Han Kang, "L'ora di greco", Adelphi. |
“E alla fine, un inverno, era arrivata QUELLA COSA. Aveva appena compiuto sedici anni quando, di colpo, il linguaggio che l’aveva imprigionata e torturata come un vestito intessuto di migliaia di spilli era sparito. Il suo udito funzionava ancora, ma un silenzio simile a uno strato spesso e compatto di aria le aveva ostruito lo spazio tra la chiocciola dell’orecchio e il cervello. Avviluppato in quel vuoto sordo, il ricordo di come usare le labbra e la lingua per pronunciare le parole, o la mano per stringere una matita, si era fatto inaccessibile. Non pensava più in parole, comprendeva senza parole. Il suo corpo era assediato dentro e fuori da un silenzio che risucchiava lo scorrere del tempo, un silenzio ovattato come prima di imparare a parlare – anzi, come prima di venire al mondo”.
Un libro in cui le parole trovano compiutezza nel silenzio.
Un libro frammentario basato sul tentativo di fondere elementi opposti come il mutismo e la cecità.
Un libro in cui lo straniamento e l’incomunicabilità cercano un punto di contatto. Lo troveranno?
Assurdi indimostrabili che collidono.
Immagini sfocate e spezzettate come i sogni quando si tenta di ricordarli, al mattino.

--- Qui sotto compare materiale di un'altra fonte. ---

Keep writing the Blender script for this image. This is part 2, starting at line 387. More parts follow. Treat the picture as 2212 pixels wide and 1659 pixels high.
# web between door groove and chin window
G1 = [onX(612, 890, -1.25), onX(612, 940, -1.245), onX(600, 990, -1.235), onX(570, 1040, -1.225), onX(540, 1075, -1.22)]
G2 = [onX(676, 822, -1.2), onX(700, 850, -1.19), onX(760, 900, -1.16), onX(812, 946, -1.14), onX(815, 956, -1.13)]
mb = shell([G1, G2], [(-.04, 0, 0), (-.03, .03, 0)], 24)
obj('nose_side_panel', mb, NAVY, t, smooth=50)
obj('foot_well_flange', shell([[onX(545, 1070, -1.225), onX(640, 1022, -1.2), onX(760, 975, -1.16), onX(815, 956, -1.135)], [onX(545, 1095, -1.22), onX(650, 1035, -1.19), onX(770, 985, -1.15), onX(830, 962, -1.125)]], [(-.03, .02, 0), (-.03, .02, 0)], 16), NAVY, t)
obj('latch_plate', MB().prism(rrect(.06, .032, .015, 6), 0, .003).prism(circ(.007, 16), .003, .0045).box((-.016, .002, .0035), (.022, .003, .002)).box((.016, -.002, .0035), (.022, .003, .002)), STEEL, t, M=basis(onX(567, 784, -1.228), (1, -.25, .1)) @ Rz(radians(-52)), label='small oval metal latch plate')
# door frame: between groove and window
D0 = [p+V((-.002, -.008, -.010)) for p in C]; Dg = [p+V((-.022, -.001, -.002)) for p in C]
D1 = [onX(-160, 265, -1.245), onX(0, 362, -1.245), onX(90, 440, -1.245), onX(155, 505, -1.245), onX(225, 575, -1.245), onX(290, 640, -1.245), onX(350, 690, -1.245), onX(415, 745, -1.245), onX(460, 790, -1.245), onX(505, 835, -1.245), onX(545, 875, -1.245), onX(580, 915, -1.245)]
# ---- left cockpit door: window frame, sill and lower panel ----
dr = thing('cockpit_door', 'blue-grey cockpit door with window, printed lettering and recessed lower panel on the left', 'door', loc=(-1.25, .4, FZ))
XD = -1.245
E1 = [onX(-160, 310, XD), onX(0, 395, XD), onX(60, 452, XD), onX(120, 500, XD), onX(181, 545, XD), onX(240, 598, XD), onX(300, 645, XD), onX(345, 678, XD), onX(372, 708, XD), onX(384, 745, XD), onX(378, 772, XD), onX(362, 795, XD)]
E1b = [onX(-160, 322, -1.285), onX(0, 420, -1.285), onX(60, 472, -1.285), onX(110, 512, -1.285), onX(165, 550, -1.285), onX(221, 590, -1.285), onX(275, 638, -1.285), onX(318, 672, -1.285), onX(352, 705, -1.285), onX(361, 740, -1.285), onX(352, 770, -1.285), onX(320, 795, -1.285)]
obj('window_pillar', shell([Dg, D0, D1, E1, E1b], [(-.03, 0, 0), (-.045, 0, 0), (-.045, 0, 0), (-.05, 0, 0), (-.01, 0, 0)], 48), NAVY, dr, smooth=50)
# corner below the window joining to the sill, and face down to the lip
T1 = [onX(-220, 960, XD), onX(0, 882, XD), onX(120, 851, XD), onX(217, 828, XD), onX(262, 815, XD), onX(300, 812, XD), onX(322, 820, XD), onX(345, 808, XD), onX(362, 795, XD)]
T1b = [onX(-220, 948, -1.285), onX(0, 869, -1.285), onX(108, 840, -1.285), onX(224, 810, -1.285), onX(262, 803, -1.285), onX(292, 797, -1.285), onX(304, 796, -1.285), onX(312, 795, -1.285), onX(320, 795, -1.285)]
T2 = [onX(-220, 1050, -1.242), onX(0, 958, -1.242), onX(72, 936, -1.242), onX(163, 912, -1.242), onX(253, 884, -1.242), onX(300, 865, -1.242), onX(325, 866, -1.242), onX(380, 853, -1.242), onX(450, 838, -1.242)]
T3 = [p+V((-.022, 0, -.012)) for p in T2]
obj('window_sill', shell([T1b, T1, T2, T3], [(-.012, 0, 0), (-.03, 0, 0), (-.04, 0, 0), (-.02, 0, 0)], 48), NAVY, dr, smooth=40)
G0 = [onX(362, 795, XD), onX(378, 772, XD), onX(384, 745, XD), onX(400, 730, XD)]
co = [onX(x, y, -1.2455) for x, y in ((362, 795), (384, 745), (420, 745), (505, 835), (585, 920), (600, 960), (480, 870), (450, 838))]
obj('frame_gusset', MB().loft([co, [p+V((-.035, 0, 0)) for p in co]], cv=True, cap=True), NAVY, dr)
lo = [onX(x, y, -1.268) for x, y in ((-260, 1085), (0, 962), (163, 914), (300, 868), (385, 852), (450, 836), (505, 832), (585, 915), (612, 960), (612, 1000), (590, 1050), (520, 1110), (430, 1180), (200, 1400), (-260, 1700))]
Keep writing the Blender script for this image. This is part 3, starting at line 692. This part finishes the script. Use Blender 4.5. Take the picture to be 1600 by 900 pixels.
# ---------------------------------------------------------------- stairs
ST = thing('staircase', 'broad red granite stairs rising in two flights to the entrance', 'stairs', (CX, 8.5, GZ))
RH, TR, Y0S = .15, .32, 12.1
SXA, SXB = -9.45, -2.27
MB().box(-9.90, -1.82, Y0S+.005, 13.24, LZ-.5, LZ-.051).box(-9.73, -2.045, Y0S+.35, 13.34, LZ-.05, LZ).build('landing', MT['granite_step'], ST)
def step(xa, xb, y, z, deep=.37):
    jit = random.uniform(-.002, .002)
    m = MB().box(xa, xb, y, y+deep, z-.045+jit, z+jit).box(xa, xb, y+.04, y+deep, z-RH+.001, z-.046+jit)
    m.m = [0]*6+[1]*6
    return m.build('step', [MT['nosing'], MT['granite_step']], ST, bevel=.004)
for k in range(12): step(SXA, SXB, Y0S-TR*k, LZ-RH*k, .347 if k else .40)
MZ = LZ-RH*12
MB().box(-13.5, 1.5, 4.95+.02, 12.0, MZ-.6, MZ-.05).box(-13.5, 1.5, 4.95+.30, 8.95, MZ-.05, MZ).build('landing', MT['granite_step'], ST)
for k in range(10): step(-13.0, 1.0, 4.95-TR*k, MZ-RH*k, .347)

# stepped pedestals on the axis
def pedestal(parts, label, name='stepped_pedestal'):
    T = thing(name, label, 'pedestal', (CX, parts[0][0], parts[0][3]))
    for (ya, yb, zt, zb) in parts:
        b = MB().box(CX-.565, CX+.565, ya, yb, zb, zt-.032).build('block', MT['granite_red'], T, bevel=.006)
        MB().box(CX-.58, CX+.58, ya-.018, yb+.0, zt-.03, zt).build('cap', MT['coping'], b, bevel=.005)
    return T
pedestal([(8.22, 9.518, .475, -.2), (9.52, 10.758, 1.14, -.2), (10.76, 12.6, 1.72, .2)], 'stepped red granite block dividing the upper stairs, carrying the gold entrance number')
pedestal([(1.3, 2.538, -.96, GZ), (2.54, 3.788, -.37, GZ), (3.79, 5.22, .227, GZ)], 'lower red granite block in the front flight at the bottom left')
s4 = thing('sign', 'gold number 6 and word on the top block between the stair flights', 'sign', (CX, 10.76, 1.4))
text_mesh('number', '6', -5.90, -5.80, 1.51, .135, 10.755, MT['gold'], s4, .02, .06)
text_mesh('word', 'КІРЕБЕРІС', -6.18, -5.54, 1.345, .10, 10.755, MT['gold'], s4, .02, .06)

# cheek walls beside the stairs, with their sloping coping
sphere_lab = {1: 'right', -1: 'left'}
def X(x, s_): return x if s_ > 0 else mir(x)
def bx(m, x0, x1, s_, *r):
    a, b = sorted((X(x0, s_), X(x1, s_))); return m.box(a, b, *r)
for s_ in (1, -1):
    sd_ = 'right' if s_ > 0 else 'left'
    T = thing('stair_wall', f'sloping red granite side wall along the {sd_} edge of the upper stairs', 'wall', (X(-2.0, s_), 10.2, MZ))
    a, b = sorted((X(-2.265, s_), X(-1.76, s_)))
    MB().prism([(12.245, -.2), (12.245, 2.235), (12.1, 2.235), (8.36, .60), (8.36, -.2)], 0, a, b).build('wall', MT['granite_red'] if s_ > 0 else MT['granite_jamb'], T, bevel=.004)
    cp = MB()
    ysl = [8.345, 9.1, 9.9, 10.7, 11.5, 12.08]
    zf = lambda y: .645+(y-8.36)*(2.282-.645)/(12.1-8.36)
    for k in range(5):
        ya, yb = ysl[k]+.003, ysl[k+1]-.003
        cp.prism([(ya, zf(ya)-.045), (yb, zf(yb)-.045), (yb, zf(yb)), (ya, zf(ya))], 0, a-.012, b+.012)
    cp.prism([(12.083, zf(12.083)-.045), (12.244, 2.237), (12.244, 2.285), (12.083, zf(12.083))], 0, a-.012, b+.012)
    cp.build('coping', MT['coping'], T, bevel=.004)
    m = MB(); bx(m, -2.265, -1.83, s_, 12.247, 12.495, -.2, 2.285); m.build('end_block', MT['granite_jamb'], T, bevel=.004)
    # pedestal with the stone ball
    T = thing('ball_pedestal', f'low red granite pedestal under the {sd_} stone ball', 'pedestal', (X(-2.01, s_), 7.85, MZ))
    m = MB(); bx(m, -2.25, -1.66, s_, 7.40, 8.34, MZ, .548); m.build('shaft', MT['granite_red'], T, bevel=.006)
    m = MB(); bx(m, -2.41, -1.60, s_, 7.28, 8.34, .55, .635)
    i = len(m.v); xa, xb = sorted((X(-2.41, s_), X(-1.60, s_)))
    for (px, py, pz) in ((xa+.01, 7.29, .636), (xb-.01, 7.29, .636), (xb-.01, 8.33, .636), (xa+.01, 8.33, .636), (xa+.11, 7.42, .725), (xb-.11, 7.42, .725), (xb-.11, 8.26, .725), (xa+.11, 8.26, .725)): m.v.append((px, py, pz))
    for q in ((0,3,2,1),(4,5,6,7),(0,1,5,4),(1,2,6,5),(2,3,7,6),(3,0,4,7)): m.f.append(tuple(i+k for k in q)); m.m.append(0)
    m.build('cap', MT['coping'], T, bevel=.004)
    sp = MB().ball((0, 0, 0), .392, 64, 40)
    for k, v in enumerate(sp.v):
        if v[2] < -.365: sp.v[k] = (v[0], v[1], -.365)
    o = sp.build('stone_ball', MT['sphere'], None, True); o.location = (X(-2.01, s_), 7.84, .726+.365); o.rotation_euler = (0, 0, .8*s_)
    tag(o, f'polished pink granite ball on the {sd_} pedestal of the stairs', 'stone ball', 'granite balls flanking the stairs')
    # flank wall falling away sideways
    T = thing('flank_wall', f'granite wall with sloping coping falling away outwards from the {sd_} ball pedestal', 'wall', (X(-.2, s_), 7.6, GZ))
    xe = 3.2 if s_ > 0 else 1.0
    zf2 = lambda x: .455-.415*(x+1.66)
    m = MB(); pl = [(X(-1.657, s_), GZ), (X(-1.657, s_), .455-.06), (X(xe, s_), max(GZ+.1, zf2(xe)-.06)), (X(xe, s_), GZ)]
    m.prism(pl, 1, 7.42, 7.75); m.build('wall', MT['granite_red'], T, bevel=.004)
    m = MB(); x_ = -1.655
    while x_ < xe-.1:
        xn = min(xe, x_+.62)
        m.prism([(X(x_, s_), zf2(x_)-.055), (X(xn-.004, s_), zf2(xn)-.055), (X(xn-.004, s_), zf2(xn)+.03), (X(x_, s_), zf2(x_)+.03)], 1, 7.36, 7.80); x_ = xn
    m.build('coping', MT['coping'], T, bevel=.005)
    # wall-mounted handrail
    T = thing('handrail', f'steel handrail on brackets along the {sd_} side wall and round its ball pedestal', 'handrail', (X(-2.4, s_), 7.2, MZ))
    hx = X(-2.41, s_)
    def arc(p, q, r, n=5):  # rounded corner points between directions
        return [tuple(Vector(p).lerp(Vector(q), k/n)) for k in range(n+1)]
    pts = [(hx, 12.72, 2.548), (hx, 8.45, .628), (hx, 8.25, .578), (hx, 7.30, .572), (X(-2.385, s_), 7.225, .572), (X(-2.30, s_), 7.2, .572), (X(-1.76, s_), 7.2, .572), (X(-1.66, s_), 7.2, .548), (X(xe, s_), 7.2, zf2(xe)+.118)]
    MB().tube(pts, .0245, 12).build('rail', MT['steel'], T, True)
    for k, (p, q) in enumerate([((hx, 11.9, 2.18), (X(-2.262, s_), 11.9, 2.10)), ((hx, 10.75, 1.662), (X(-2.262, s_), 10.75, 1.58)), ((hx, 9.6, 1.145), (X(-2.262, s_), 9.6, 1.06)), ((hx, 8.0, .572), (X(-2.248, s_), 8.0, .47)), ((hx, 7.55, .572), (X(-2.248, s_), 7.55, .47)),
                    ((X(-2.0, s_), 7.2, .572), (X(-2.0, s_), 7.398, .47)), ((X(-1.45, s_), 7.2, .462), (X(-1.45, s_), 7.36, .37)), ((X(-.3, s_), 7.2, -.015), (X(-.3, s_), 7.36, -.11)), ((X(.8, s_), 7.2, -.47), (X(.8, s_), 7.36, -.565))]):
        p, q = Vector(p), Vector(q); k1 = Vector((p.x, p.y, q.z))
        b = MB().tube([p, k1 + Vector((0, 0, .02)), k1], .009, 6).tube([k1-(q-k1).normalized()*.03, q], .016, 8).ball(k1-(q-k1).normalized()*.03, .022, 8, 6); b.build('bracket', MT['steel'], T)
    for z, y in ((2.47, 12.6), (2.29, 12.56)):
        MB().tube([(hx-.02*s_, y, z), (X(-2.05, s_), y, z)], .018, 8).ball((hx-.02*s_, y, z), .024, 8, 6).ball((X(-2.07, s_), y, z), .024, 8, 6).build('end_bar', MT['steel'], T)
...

Un libro in cui ciò che non si vede e ciò che non si sente diventano più importanti di ciò che si vede e si sente.
Un libro in cui il silenzio prende corpo, un corpo pesante, una massa opprimente.
Un libro in cui la cecità diventa il silenzio degli occhi poiché il silenzio immediato e fulmineo di lei e la cecità lenta e progressiva di lui sono opposti e/ma complementari. O – forse – sono la stessa cosa. Il risultato, comunque sia, è l’incontro di due solitudini e il loro tentativo di comunicare attraverso un nuovo (o forse antico?) comune linguaggio che non vede e non parla, ma è in grado di “sentire”, di percepire.
Il suono e il silenzio, il giorno e la notte, il sonno e la veglia, la luce e il buio tornano a essere un unico elemento senza tempo, un elemento che precede la Creazione, una dimensione sospesa tra un tic e un tac…
“Non uscirò dal sogno aprendo gli occhi,
sarà il mondo a spegnersi al mio risveglio”.
Han Kang, “L’ora di greco”, Adelphi.